I loved each and every one to the best of my ability for that age and stage of life.
3/4 that I dated. I loved one of them very much, but was not in love with him.
I’ve been seeing another who I was very much in love with recently. It’s nteresting because I was so heartbroken when we broke up. I really don’t think I could rekindle that love even though it was only a year and a half ago. Both of us have fallen in love since and are just…very different. It was one of those relationships that just worked for us at that very specific time in both our lives.
I dated people I did not love, but of all of all the one’s I did love, I loved them truly.
Not one. Now that I have found “true love” with my husband, I completely understand the meaning behind it.
I loved all of them. (And I still do, in a weird way…)
But love evolves; What I took for love 7–8 years ago is NOTHING like the overwhelming depths of the love I now feel for my hubby.
Love evolves the same way we evolve; all according to our experiences.
I only count a few of the guys I’ve dated, as actual relationships. i don’t count the guys from high school that i “dated” for a month or so haha
Out of the four guys I “seriously” dated, I loved them all. I may have been foolish, for thinking they were going to be the ones I married uhh pretty much all of them haha But, ya know, shit happens. None of them were the guy I was meant to marry (wait, i am married to one of those 4!)
I did truly love those men.
If I dated them and it did not end in marriage, then it might have been love but not the all consuming passionate love that I found when I met my wife.
I loved the woman I dated just before I met my wife and still do, we correspond, I saw her in 2005 when I was in her home state out west and I have tons of affection for her and she knows it, and so does her husband, but that degree of love dissipated when I met Susan and even though getting her to the altar was a long and arduous process, it was worth every effort.
For me there was a difference in intensity and passion and desire and even, lust.
We are two weeks short of our 26tth anniversary. A friend joked with me a few weeks ago, and said ” you could have done worse than Susan” and I had to correct him by saying that I could not have done better than Susan.
SRM
3
One when we were both too young.
One I Married.
One who later told me she was married.
Only my current man. Although I said it to all the others..they’ll get over it.
Exactly two.
I’m married now, but there is a man out there that I will always love in addition to my husband. We had that passion together that was unbeatable. He was my true Romeo, but was too immature and irresponsible which was the deal breaker after 4 years. I don’t want to say my husband is the runner up, they’re just different. I’m happy where I am now.
At the time of the relationship I was in- in each of them – I felt like “it must be love”. I’ve learned that the people who have come in and out of my life have taught me something.
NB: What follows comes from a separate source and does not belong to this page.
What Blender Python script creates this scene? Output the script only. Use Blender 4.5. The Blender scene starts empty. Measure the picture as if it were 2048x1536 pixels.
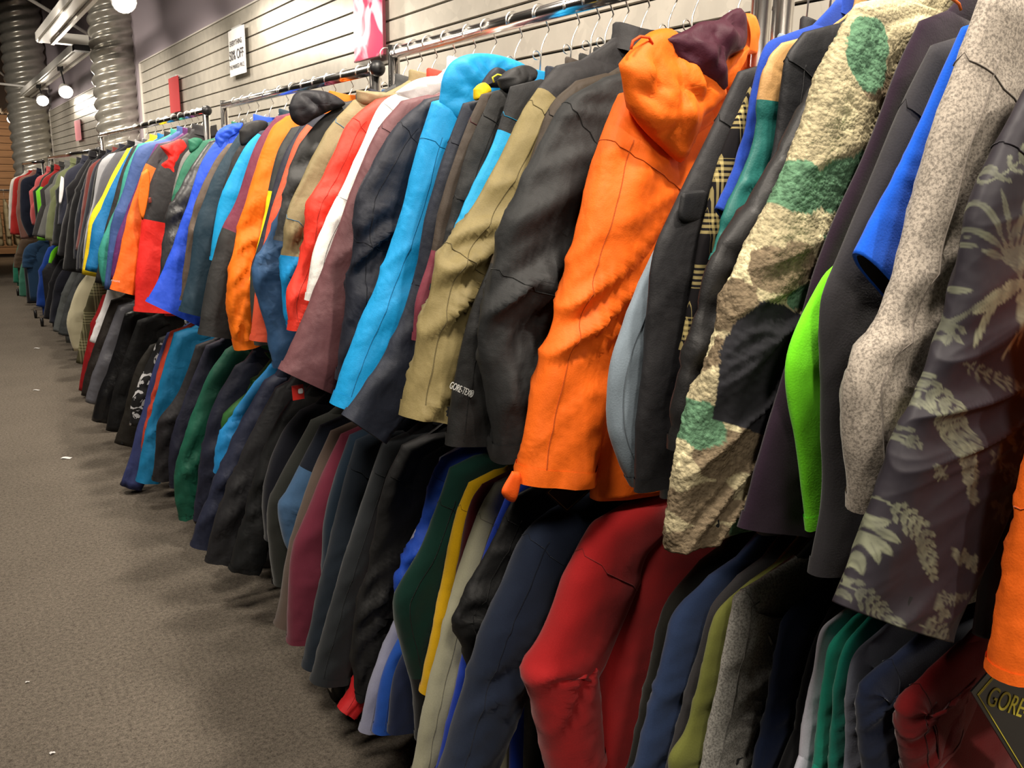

They left a piece of themselves behind. I do know now what love truly is and it is the most amazing feeling in the world. So, I cared for each of them differently, seperately and for different reasons. I appreciate the time they spent in my life but I only really love one.
At the time I did love each of them but as time goes on and I reflect on those prior relationships I find that yes I was in love, but probably shouldnt have been because some of them werent good people. If you didnt love them at some point then why were you with them at all?
Out of everyone i “seriously” dated, only one. There was one man who I was in lust with, which I still find very confusing…Otherwise, no one else ever treated me well enough for me to fall in love with them. I may have cared about them as friends, but love never evolved.